** Material provided **

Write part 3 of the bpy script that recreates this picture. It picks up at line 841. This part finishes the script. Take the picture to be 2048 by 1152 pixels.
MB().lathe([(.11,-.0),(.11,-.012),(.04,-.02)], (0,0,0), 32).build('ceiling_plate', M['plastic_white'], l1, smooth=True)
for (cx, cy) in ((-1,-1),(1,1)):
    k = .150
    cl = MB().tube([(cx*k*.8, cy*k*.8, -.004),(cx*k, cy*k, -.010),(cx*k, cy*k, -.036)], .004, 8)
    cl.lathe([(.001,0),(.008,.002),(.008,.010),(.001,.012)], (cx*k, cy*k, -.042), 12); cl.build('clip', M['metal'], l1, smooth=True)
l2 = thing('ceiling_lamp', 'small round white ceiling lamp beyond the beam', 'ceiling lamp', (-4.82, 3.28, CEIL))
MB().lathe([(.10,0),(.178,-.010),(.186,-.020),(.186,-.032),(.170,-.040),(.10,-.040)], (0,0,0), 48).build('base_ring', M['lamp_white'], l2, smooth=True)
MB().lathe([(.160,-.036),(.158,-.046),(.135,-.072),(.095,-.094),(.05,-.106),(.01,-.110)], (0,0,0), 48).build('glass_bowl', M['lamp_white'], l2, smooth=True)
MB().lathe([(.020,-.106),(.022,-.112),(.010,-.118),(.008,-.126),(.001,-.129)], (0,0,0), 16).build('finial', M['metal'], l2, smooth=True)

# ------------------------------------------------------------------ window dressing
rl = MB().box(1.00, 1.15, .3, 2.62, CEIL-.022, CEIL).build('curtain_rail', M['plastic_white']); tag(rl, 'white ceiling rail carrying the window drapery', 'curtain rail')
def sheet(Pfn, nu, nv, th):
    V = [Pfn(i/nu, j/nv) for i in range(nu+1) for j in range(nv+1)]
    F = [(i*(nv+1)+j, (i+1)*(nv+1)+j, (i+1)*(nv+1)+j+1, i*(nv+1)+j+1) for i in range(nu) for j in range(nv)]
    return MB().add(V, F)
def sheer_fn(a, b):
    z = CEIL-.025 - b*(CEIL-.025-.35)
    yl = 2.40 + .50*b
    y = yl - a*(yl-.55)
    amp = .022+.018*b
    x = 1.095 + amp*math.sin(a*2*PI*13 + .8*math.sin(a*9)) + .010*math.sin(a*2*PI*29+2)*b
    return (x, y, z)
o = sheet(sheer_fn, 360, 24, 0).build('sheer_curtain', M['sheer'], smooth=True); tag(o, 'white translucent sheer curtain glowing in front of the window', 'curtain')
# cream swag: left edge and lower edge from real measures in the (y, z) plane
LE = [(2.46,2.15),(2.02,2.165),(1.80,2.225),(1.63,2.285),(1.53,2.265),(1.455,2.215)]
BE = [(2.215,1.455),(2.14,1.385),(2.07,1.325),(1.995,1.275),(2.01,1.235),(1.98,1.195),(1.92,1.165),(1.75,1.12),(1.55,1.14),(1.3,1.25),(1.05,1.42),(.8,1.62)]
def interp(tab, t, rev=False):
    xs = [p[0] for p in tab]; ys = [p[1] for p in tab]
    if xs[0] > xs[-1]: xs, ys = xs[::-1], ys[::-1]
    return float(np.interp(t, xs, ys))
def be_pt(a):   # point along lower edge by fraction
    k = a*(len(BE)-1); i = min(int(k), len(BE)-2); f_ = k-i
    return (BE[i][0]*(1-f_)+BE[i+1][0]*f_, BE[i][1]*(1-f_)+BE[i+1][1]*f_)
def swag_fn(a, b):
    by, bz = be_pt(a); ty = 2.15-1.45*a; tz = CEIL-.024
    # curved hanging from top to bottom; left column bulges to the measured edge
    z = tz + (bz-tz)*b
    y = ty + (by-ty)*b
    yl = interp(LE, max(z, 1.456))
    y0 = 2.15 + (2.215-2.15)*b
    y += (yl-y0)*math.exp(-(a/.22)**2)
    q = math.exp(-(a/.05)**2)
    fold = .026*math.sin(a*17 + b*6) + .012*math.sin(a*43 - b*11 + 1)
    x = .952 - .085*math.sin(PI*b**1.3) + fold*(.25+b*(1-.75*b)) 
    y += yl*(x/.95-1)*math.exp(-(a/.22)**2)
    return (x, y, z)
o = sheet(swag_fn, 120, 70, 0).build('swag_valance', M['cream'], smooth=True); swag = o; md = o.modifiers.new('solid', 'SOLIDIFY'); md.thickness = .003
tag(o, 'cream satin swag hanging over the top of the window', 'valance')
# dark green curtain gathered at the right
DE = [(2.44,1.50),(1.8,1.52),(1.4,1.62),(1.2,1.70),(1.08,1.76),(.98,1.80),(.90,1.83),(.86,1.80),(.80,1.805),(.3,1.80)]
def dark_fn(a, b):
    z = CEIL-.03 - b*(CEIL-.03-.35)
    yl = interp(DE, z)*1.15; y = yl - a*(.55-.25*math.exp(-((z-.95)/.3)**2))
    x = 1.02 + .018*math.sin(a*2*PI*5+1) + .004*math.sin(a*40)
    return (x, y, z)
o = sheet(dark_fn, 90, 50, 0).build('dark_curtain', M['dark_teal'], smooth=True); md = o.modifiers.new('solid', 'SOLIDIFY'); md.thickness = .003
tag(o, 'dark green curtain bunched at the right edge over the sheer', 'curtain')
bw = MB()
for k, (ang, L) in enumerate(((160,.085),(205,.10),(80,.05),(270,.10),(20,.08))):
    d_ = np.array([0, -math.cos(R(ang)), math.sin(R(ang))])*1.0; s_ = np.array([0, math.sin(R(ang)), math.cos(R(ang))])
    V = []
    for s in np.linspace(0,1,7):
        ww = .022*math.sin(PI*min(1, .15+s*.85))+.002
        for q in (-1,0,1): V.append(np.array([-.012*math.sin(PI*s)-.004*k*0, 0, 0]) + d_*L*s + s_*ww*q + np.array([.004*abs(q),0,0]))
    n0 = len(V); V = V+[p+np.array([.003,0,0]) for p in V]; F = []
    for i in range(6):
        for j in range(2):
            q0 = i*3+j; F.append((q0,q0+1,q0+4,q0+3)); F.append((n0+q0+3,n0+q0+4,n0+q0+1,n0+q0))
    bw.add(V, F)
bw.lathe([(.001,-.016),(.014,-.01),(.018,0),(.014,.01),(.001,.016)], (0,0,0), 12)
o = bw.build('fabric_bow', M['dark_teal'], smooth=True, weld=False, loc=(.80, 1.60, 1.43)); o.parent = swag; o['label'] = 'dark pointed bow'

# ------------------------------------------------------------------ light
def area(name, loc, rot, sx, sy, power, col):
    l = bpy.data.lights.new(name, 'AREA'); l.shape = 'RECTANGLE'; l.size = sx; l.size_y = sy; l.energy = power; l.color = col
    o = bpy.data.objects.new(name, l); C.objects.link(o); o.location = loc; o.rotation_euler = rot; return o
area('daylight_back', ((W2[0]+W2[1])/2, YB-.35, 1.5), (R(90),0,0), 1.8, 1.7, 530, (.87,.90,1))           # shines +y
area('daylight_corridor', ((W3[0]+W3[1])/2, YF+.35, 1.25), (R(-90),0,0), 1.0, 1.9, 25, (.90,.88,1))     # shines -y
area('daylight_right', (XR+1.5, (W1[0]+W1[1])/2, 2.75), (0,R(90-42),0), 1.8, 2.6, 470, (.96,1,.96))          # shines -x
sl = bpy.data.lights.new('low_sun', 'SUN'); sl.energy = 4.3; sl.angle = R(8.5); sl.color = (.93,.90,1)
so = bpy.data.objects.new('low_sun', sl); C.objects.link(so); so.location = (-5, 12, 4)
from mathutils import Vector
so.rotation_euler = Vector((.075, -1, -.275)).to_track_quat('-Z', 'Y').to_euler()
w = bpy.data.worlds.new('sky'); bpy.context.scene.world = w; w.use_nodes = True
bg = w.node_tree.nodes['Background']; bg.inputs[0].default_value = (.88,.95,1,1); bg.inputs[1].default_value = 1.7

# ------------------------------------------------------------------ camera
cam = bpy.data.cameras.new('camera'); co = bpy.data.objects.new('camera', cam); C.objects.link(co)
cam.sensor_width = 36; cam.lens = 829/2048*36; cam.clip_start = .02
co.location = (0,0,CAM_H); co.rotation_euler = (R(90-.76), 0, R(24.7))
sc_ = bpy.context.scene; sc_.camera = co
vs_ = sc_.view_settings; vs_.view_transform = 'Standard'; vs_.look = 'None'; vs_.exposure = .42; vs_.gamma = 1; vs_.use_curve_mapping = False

** Objective **
Only the lines from the start of the data to the line holding "M['metal'], l2, smooth=True)" are wanted; return them exactly, both ends included.

** Expected output **
Write part 3 of the bpy script that recreates this picture. It picks up at line 841. This part finishes the script. Take the picture to be 2048 by 1152 pixels.
MB().lathe([(.11,-.0),(.11,-.012),(.04,-.02)], (0,0,0), 32).build('ceiling_plate', M['plastic_white'], l1, smooth=True)
for (cx, cy) in ((-1,-1),(1,1)):
    k = .150
    cl = MB().tube([(cx*k*.8, cy*k*.8, -.004),(cx*k, cy*k, -.010),(cx*k, cy*k, -.036)], .004, 8)
    cl.lathe([(.001,0),(.008,.002),(.008,.010),(.001,.012)], (cx*k, cy*k, -.042), 12); cl.build('clip', M['metal'], l1, smooth=True)
l2 = thing('ceiling_lamp', 'small round white ceiling lamp beyond the beam', 'ceiling lamp', (-4.82, 3.28, CEIL))
MB().lathe([(.10,0),(.178,-.010),(.186,-.020),(.186,-.032),(.170,-.040),(.10,-.040)], (0,0,0), 48).build('base_ring', M['lamp_white'], l2, smooth=True)
MB().lathe([(.160,-.036),(.158,-.046),(.135,-.072),(.095,-.094),(.05,-.106),(.01,-.110)], (0,0,0), 48).build('glass_bowl', M['lamp_white'], l2, smooth=True)
MB().lathe([(.020,-.106),(.022,-.112),(.010,-.118),(.008,-.126),(.001,-.129)], (0,0,0), 16).build('finial', M['metal'], l2, smooth=True)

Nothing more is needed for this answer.